As a recent Forrester report uncovered, traditional, IT-led technology purchases are shrinking—from 55% To 47%. Still, with a mere 7.2% of tech purchases being driven solely by the line of business, something more profound is underway. That “something” is almost certainly a new wave of IT and business collaboration.

The CIO, in other words, is not dead yet.

Cats And Dogs, Together At Last

The primary driver of collaboration between IT and business is somewhat surprising. According to CapGemini, which interviewed over 1,100 CIOs and top IT decision-makers, technology is simply too important to have one group manage it:

[T]he gap between corporate ambitions and the state of the application landscape is now felt more than ever: it is no longer “just” a matter of cost and manageability, it is the indispensable role of technology as a crucial enabler for innovation, renewal and business expansion that now takes center stage. In this context, the alignment between Business and IT is a top priority.

Both groups could view technology as a competitive differentiator without actually working together. What CapGemini’s survey finds, however, is that enterprises increasingly discover that it’s optimal for the two groups to work together to put technology to work most effectively. The more closely the two groups are aligned, the more IT drives the technology agenda in the company, with a real focus on competitive differentiation:

This shift from cost-cutting to real innovation has liberated IT to be a real partner to the line of business, rather than “Dr. No.”

Never Waste A Good Crisis

Ironically, the thing forcing IT and business together has been legacy infrastructure, which continually hobbles new application development is its near-crisis state.

Enterprises want desperately to take advantage of Big Data, mobile and other trends, but their existing infrastructure hampers their ambitions. This problem, more than anything else, has aligned the two groups, as it has forced enterprises to look seriously at replacing old-world infrastructure.

As the report finds:

Industrialization and standardization may no longer be sufficient as the pent-up demand for the next generation of applications by Business increases considerably and the pace of application landscape renewal proves to be too low.
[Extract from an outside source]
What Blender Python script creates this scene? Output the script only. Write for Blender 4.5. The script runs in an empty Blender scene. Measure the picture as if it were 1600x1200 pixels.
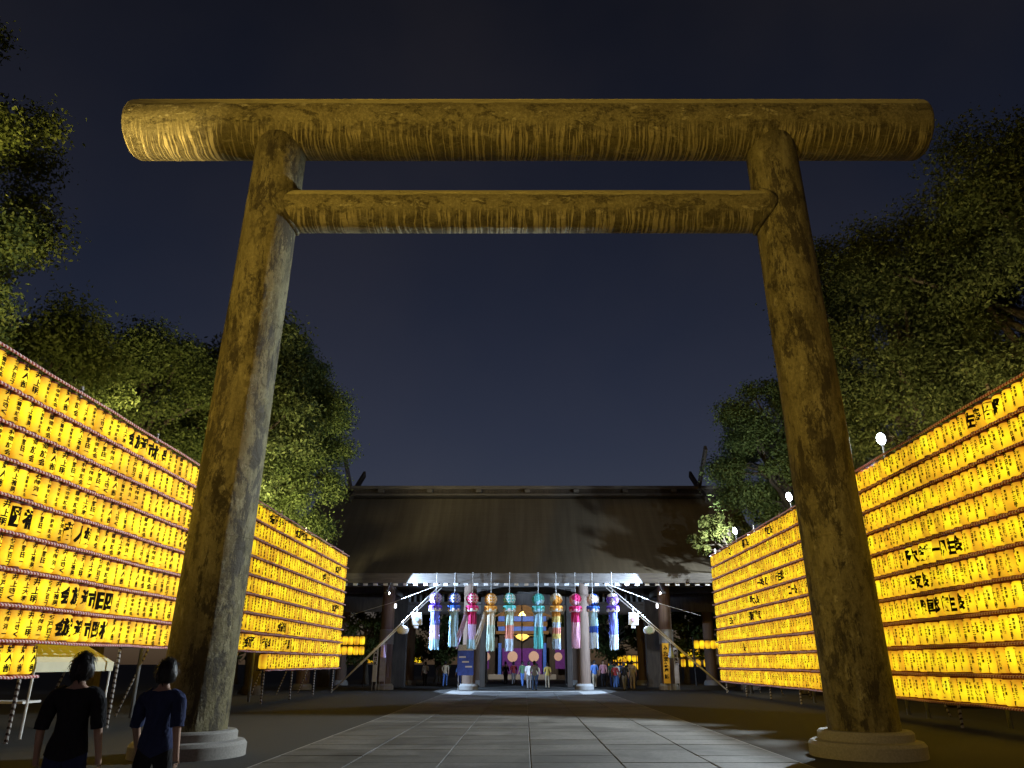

Alternative rationalization strategies need to be considered in that case…[including] more radical strategies that aim for daring, impactful changes (e.g.,“ripping and replacing” legacy custom or ERP applications by highly standardized SaaS solutions). In the latter case, though, the transformative impact on the organization, its processes, its governance and its people should not be underestimated, the benefits can be considerable.

When IT moves too slowly, or when the two teams are poorly aligned, the business side has typically embraced the cloud rather aggressively, something ReadWrite has reported before. Therefore, while CapGemini found that three times as many CIOs are involved in initiating 35–65% of application developments than they were three years ago, when it comes to cloud services, business leads by almost 50%. 

Overall, however, IT and business increasingly see each other as partners in reducing cruft and improving the enterprise application portfolio.

Make no mistake: IT and business still have a long way to go to reach deep collaboration. But we’re moving in the right direction. The “us” and “them” mentality is rapidly disappearing in the face of a real need to embrace the future of data. We should expect this trend to only continue.